Both Iran and Turkey, two key regional players with their own restive Kurdish minorities, are strongly opposed to any such nationhood for Kurds in Iraq, which is at least partially driven by a desire to secure the region’s oil wealth. Given the phrasing of the question being asked today in Erbil (“Do you want the Kurdistan region and Kurdish areas outside the region to become an independent state?”), it’s hard not to see their point.

A textbook example of how economic resentment can feed into pre-existing historical and cultural grievances.

Some supporters of Kurdish independence worry of the consequences, in light of the national and international forces opposed, according to a reportage from Erbil by French daily Libération. Still, momentum for a “Yes’ vote appears to be growing. “We have two choices: independence or submission,” declared Iraqi Kurd leader Masoud Barzani at a rally this weekend.

Placed in a wider, regional perspective, an independent Kurdistan might just be the first step towards a general redrawing of Middle Eastern borders along ethnic and religious lines, something The New York Times has reported in the past.

Far across the Mediterranean, another tectonic change could be set off from the Spanish region of Catalonia, where a vote on independence is planned for Oct. 1. The situation there is a textbook example of how economic resentment can feed into pre-existing historical and cultural grievances. The authorities in Catalonia, Spain’s richest region, have long protested the federal government siphoning its wealth into Madrid, and insisted they would be better off alone. Madrid’s move last week to send in the police and arrest Catalan leaders has only served to “deepen the wound,” as Catalan author Francesc-Marc Álvaro wrote in Barcelona-based daily La Vanguardia, and to embolden the pro-independence side, as rallies held across the region over the weekend have shown.
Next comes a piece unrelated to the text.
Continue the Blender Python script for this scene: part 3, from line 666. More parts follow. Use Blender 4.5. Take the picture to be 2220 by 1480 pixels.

Though the implications are less severe than in the Middle East, the emergence of an independent Catalonia could also set a dangerous precedent in Europe, as it might convince other independent-minded regions such as Spain’s Basque country, Belgium’s Flanders, or even Germany’s Bavaria, to go it alone. The repercussions, for old nation-states as well as for European institutions already struggling to reach consensus with 28 members, could be devastating.

It is an interesting paradox of our ever smaller and more globalized world that so many new claims of nationhood are emerging across the planet. There is no established formula for measuring the legitimacy of any such claim to independence, but it is hard to deny that each one adds more strife to an already unstable world.